FLOWERS BLOOM IN THE DESERT

I would like to share an opinion of someone who, like me, spent almost 4 years in Japanese concentration camps during WW II. I’ve done my best to paraphrase into English but in simply she states:


“When your body experiences the cruelty of a Japanese concentration camp, you will carry a scar on your soul for the rest of your life.”


She went on:


“The simplest little thing can set you off. For instance my good Japanese friend became so irritated and furious with me that he ended our conversation by smashing the phone down. He provided no excuses, not to someone 30 years older—just a little e-mail: “what do you want from me, I’m not Mother Theresa or Gandhi!”


Both the past and the camps; and now my friend treating me the same way the Japanese soldiers treated us prisoners: with contempt and arrogance; like we were some sort of vermin – all take me back to that moment in time. We couldn’t say or do anything; we were powerless! I wanted a strong stick to whack him over his face; I wanted a gun to shoot him in both his legs.

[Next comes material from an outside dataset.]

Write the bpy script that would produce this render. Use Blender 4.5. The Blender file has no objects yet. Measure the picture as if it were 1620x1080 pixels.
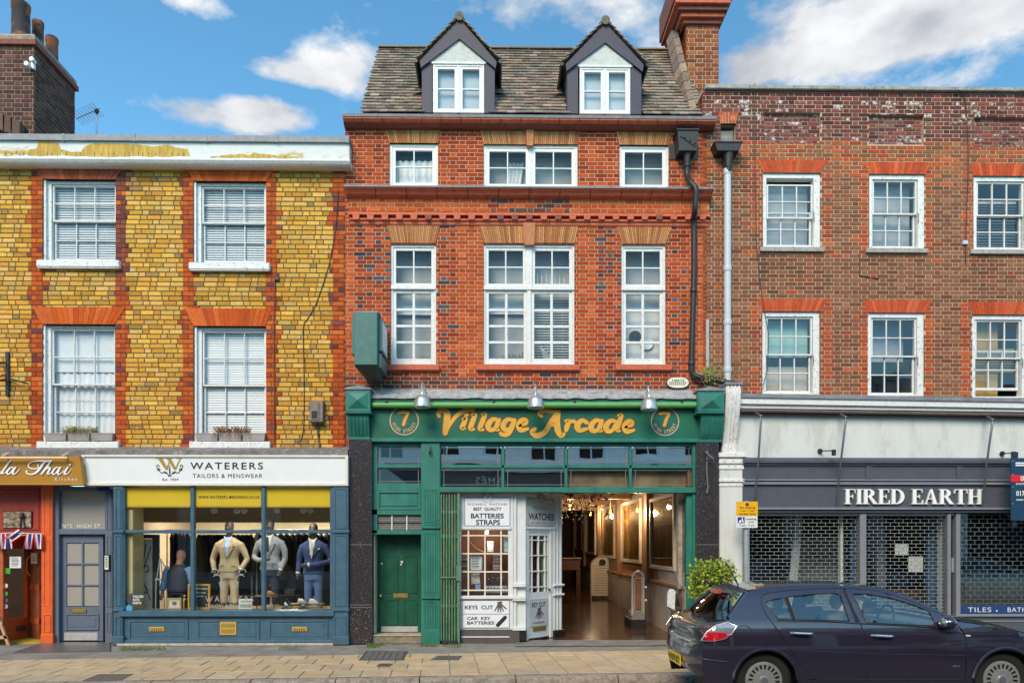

This means ‘war’ for me!


But the only weapon I had was learning how to manage my negative feelings and the hate for those men with slanted eyes who spoke a language I didn’t know. Those men, who had the power to break, and rape, and kill.


Seventy years later, I now understand how important and forming those years were for me. Teaching me how to identify with all these feelings, how to conquer the art of surviving and learning how to control the negative state of my mind.


If I can pass this to my children and grandchildren, then perhaps I haven’t lived in vain during this long war.


Three years, when you are fourteen is a long time.”


Do I agree with those feelings? Do I consider those years forming and necessary in order to teach me control over my negative state of mind? Have the seventy past years been enough for me to forget and forgive?